There is, of course, nothing at all unusual about this. Ten years ago, for instance, Alex Rodriguez hit .358 BA/.414 OBA/.631 SLG with 36 home runs, 123 RBI, and 143 runs scored while playing an excellent shortstop. He lost the AL MVP award to Juan Gonzalez, who played in 10 fewer games, scored 54 fewer runs, reached base 60 fewer times, stroked nine fewer extra-base hits, and did all this while playing in a better hitter’s park than Rodriguez. Gonzalez also played a quarter of his games as a designated hitter and the other three-quarters as an inept right fielder. Rodriguez was a better hitter for average, a better power hitter, a better clutch hitter, a better on-base threat, and a much better runner. He played more often, played a vastly more difficult position far more skillfully, was better looking, a better quote, and by all accounts he was a better presence in the clubhouse. Gonzalez led the league in RBI because he had three good on-base threats ahead of him, so he won the MVP.

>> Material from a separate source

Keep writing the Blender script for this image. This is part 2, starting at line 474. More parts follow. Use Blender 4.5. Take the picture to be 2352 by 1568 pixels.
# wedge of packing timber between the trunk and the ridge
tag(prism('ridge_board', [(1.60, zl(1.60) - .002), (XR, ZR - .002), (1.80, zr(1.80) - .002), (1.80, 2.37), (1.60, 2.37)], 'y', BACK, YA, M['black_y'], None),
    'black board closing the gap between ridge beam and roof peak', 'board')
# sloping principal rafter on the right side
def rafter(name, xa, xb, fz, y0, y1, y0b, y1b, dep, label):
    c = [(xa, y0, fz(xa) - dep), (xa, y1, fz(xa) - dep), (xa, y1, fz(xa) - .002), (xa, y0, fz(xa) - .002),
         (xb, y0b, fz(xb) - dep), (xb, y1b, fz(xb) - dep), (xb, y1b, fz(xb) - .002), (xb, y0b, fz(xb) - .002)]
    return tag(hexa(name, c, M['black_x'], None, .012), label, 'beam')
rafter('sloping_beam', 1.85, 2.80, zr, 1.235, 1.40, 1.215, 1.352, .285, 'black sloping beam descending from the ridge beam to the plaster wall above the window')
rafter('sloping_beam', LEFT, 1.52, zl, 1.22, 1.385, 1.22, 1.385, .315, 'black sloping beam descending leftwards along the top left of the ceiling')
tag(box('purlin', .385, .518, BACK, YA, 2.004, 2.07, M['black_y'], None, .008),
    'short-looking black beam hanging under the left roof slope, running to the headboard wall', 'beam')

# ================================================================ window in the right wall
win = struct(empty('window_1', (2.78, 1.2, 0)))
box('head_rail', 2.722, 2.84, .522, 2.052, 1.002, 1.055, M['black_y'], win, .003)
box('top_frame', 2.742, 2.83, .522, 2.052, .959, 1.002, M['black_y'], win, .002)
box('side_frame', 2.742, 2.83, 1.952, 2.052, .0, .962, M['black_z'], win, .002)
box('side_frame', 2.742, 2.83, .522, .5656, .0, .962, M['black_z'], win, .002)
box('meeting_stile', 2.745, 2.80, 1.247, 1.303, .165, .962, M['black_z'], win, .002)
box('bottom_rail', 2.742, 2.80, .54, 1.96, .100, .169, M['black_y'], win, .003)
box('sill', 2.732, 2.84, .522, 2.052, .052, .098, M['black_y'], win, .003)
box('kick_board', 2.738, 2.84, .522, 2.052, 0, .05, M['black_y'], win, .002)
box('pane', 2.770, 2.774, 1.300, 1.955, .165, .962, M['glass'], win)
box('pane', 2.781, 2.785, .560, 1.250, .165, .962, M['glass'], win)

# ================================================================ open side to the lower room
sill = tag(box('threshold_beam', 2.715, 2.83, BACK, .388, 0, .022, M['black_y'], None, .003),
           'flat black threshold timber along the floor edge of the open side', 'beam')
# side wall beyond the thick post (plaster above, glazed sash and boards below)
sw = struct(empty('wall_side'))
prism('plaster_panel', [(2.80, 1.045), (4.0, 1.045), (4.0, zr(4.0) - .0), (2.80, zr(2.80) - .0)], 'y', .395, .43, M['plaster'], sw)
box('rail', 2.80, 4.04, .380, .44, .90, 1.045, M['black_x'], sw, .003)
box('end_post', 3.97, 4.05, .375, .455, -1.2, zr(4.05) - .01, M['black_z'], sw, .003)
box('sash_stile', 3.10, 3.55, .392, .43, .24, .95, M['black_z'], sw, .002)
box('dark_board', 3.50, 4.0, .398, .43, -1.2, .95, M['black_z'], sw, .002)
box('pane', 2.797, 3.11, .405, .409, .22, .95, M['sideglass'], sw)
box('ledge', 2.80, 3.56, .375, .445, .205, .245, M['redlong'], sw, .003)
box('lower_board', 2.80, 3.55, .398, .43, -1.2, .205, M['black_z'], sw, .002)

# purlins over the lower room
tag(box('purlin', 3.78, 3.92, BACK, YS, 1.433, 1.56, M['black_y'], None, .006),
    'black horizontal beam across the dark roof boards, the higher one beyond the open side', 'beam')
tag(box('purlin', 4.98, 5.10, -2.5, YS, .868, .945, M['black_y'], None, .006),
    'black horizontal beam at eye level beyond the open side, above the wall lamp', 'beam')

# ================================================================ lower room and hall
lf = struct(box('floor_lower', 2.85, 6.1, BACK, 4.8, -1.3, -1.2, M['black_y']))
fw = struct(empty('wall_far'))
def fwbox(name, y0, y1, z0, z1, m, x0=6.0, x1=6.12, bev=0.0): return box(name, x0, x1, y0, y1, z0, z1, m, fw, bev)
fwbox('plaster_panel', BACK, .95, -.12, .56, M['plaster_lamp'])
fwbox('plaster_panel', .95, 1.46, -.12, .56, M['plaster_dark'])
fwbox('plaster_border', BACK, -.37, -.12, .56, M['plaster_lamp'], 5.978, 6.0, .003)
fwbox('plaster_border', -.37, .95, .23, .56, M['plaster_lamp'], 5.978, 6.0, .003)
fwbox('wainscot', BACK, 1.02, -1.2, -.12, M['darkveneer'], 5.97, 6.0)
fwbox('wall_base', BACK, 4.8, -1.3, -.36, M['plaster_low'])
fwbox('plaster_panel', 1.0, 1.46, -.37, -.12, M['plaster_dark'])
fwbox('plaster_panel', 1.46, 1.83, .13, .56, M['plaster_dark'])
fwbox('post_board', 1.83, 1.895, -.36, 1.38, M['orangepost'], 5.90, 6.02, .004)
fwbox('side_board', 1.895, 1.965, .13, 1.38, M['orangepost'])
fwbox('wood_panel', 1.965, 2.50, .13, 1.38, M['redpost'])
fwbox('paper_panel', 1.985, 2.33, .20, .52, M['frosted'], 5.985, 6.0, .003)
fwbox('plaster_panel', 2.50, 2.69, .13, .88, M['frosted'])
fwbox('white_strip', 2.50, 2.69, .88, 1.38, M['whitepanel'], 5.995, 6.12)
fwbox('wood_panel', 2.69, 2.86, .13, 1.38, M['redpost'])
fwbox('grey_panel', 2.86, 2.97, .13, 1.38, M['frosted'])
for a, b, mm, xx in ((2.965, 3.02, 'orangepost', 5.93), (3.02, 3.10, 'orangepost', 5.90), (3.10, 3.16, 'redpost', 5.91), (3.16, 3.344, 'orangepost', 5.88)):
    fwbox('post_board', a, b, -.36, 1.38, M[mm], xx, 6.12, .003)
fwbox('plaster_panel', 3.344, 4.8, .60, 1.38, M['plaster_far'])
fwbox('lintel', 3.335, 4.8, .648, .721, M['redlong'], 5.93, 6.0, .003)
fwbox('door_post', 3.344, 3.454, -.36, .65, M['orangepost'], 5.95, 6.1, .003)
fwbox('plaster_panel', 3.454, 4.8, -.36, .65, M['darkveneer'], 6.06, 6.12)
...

The year before that, Albert Belle became the first player since 1948 to crack 100 extra-base hits; he did so for a team that won 100 games in a strikeshortened season. He lost to Mo Vaughn, who tied him for the league lead in RBI despite a slugging average more than 100 points lower. Belle lost because his team won the division by 30 games while Vaughn’s won its by seven, and because he was an insufferable jackass. The year after Gonzalez’s illgotten award, Mike Piazza hit .362 with 40 home runs as a catcher while playing half his games in Dodger Stadium; right fielder Larry Walker hit .366 with 49 home runs while playing half his games in Coors Field. Unsurprisingly, Piazza did not win the MVP.

One could go on. The illegitimate triumph of Roger Peckinpaugh in the 1925 voting no doubt rankles Al Simmons partisans to this day. (Peckinpaugh hit .294 in 422 at-bats, Simmons .387 in 654 at-bats; closer scrutiny makes Peckinpaugh look much worse and Simmons much better.) The point is that MVP voters, individually the best of men, become fools when they cast their ballots. They were fools before the Great Depression, fools through World War II, fools during Vietnam, and they are fools today. One day, while we war as one planet against three-eyed Venutians, MVP voters will, insofar as it is humanly possible to do so, vote the player with the highest RBI total on a playoff team as the MVP.

No one need feel outraged on Derek Jeter’s behalf, anymore than they need to feel retroactive anger on behalf of Al Simmons. He was the best player in the league, and deserved the award. Everyone knows this. Jeter will have to console himself with his hundreds of millions of dollars, World Series rings, and fond memories of Scarlett Johansson. Nor should anyone begrudge Justin Morneau his award. He had a great two months in which he hit 18 home runs and managed to keep his slugging average near .500 the rest of the time. That’s not nothing. His award is a triumph for British Columbia and a triumph for a very well-run Minnesota club, and those are good things.

If there’s any indignant outrage to be directed anywhere, it should be directed at those of us who legitimize this silly award with columns like this one. The MVP award, all agree, has no credibility; it’s as relevant as a moss-covered, three-handled family credenza, or a tin of Boer War rations, slightly more meaningful than a Gold Glove. Why treat it with any seriousness at all?

To which I say that the award’s very silliness is the point exactly. This marvelously preposterous award, and the pretext for bewilderment it will offer future generations, are wonderful additions to the game’s ridiculous lore. Looking through the indices of past MVPs, there’s little joy in seeing the names of Willie Mays, Ted Williams, and Mickey Mantle; there is, however, great joy in seeing the names of George Bell, Jim Konstanty, and Marty Marion. A name has been added to this pantheon. Between now and the time the Venutians invade, thousands and perhaps millions of drinks will be won on bets involving Justin Morneau’s name. That’s a joy no superfluous validation of Derek Jeter’s already overvalidated greatness could bring. It’s an occasion to be celebrated.